--- START ---
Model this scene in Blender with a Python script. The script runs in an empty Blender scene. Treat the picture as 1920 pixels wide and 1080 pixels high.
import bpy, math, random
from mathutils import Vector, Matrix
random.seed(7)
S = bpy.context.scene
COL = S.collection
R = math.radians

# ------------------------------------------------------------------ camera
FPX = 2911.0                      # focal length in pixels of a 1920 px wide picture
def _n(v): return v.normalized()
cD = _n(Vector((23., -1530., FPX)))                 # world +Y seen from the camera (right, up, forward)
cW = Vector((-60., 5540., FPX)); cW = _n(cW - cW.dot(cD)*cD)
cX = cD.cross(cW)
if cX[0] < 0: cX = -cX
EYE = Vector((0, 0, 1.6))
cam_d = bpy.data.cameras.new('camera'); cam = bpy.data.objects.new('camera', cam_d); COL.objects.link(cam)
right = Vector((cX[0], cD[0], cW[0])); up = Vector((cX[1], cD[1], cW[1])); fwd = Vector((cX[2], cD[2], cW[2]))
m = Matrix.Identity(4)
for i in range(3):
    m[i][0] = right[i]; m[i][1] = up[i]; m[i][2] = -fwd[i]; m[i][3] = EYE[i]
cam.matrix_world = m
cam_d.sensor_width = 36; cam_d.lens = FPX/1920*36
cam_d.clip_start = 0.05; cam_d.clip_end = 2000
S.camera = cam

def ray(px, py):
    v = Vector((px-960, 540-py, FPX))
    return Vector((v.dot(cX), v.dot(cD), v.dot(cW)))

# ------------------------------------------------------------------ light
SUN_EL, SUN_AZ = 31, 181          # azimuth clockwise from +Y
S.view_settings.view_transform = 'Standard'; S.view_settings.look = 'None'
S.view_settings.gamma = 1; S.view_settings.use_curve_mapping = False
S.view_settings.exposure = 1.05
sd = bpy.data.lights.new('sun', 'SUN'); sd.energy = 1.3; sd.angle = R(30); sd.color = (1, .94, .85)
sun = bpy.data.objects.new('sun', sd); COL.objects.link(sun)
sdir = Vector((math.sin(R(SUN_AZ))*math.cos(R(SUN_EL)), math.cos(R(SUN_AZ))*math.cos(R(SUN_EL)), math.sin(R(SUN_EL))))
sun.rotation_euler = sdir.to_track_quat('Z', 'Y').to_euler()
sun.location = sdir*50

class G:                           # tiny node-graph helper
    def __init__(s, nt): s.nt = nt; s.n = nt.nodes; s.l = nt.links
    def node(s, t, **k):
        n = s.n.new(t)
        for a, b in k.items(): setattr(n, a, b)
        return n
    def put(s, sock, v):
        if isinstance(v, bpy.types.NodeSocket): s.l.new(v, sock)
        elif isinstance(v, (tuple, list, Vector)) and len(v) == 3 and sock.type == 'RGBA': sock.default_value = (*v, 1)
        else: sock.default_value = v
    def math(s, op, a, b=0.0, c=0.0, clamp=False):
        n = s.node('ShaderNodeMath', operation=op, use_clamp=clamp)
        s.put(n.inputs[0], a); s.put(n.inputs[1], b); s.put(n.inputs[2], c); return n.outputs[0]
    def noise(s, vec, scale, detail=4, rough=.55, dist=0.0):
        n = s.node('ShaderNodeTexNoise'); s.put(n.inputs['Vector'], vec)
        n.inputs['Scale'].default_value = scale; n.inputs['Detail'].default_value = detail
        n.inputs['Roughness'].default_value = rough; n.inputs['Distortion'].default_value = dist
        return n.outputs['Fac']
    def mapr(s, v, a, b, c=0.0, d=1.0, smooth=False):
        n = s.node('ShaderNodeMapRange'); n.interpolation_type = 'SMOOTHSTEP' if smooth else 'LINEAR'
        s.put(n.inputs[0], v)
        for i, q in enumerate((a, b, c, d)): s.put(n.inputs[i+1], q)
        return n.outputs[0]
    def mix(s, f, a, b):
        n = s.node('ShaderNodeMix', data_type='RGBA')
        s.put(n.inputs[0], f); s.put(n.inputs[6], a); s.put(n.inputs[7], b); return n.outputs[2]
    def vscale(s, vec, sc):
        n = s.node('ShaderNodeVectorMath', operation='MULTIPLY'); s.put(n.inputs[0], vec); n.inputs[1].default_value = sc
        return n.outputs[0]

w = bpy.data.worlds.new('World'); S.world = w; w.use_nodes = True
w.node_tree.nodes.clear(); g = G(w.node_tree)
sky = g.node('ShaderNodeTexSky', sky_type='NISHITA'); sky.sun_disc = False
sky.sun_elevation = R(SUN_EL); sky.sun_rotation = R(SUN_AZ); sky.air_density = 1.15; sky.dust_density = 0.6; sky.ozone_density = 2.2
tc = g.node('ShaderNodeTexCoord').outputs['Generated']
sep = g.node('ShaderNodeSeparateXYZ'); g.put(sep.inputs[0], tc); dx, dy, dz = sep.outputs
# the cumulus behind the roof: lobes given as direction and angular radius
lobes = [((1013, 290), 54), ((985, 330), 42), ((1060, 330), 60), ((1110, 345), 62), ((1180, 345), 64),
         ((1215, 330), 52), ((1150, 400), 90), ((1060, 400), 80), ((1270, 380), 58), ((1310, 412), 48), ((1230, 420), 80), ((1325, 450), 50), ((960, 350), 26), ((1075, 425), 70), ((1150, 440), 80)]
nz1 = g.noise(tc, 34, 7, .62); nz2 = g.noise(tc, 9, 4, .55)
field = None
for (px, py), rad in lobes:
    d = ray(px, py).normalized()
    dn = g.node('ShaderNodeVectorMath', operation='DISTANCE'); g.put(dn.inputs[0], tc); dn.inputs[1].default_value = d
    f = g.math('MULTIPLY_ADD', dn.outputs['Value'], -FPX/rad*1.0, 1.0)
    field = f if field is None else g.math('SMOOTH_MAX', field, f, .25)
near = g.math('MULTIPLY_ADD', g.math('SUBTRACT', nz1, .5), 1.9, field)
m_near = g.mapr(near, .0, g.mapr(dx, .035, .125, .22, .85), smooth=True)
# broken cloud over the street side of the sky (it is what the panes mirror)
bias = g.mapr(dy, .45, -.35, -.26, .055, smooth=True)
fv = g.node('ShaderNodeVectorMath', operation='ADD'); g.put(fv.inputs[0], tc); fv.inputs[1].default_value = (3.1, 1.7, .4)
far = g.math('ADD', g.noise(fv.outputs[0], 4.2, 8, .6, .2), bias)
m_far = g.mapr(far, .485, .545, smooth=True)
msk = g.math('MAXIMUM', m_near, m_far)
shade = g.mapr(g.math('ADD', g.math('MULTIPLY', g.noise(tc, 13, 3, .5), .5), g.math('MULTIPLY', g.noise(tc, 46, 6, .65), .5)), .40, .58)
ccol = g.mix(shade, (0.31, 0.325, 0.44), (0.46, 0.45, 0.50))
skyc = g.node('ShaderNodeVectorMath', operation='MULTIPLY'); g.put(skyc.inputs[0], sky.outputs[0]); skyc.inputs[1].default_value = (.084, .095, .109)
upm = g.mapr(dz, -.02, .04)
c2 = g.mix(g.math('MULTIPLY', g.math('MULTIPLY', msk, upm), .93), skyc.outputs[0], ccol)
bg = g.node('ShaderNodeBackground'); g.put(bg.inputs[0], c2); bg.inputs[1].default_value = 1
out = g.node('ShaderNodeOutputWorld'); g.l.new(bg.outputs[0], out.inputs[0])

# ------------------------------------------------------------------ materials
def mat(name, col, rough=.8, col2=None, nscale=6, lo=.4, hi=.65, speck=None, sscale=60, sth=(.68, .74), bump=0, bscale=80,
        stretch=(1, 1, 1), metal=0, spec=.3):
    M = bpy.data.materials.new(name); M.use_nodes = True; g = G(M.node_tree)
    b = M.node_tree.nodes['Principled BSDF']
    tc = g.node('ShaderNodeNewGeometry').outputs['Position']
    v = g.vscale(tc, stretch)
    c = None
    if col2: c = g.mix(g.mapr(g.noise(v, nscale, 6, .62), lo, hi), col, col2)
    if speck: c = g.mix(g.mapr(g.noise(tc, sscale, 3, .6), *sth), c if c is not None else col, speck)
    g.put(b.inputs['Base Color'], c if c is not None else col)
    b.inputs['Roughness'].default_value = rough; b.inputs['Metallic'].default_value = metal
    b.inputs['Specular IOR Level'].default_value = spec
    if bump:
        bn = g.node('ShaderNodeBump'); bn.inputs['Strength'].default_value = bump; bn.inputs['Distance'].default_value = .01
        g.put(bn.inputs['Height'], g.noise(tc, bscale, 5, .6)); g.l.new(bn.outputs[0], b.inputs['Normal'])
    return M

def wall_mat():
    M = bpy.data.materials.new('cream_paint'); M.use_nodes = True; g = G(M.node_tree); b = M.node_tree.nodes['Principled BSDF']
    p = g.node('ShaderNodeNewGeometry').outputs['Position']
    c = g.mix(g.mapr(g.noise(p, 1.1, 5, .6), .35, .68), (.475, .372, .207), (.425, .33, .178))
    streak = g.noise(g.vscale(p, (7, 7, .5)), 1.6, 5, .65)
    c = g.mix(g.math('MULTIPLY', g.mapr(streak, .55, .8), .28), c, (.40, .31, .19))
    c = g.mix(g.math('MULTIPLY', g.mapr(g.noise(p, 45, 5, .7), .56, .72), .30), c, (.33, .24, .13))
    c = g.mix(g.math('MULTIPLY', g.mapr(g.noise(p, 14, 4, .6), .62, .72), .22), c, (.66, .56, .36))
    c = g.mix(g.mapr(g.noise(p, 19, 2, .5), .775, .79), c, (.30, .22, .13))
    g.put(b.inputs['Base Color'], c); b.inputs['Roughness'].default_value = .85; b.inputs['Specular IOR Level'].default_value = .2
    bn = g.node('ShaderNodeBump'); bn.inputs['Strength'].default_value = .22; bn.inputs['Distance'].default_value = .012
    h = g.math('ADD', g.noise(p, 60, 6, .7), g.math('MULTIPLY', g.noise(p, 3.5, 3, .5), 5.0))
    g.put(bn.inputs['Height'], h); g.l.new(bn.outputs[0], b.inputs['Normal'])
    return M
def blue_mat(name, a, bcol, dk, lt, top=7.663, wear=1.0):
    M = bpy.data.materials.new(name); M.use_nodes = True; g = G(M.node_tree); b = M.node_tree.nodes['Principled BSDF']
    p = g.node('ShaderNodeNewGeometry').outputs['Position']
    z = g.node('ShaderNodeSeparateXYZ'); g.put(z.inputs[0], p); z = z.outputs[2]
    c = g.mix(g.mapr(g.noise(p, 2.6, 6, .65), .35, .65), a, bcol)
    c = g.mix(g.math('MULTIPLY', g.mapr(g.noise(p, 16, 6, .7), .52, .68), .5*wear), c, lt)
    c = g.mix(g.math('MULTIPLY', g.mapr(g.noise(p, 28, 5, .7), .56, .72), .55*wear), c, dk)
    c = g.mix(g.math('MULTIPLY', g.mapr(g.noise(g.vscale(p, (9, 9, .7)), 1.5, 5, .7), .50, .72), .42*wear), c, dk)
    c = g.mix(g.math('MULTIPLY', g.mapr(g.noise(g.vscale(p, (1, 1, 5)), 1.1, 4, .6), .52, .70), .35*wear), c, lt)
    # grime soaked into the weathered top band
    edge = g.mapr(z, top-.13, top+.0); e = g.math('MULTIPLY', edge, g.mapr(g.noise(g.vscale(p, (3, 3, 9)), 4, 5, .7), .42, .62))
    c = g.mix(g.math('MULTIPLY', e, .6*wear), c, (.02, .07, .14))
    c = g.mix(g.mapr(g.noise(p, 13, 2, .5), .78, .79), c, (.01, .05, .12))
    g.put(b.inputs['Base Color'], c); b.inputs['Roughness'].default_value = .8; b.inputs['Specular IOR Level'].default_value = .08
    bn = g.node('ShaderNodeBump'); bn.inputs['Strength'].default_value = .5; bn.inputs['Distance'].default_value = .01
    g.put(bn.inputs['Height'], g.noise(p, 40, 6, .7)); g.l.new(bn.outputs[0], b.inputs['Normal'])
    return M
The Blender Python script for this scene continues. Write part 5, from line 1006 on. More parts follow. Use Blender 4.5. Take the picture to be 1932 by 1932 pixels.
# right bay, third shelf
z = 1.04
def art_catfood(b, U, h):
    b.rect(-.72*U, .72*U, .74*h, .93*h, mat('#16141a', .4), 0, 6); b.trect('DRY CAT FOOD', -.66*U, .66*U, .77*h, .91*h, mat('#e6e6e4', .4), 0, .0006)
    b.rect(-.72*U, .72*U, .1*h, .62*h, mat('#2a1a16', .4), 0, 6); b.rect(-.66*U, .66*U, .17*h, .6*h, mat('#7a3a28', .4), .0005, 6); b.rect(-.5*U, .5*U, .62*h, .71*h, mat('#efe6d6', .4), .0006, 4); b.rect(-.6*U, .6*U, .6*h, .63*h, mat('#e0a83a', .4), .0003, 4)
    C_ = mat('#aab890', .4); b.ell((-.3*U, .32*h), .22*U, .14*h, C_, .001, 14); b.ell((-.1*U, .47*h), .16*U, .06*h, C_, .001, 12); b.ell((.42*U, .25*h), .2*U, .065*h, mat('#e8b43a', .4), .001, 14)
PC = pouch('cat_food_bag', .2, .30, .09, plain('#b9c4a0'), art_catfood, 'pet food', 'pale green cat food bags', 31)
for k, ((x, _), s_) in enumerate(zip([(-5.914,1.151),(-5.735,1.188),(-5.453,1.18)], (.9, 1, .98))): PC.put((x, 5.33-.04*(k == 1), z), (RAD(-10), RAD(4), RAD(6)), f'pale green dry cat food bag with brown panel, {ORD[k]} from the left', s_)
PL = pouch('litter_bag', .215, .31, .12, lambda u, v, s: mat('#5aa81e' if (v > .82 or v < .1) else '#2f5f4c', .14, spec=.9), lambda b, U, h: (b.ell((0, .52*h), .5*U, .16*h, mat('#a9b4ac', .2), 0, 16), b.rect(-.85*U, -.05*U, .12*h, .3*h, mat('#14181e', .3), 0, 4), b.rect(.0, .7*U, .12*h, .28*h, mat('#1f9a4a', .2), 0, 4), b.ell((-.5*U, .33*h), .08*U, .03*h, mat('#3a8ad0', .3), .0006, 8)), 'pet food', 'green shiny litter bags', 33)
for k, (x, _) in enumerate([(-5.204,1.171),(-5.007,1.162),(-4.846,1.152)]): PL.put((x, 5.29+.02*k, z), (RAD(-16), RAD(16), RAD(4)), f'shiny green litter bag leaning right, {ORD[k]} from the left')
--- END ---
- What this task involves: Print, please, the lines above from the very first through the one that holds "R = math.radians", both included, word for word and with nothing else.

- Written solution:
Model this scene in Blender with a Python script. The script runs in an empty Blender scene. Treat the picture as 1920 pixels wide and 1080 pixels high.
import bpy, math, random
from mathutils import Vector, Matrix
random.seed(7)
S = bpy.context.scene
COL = S.collection
R = math.radians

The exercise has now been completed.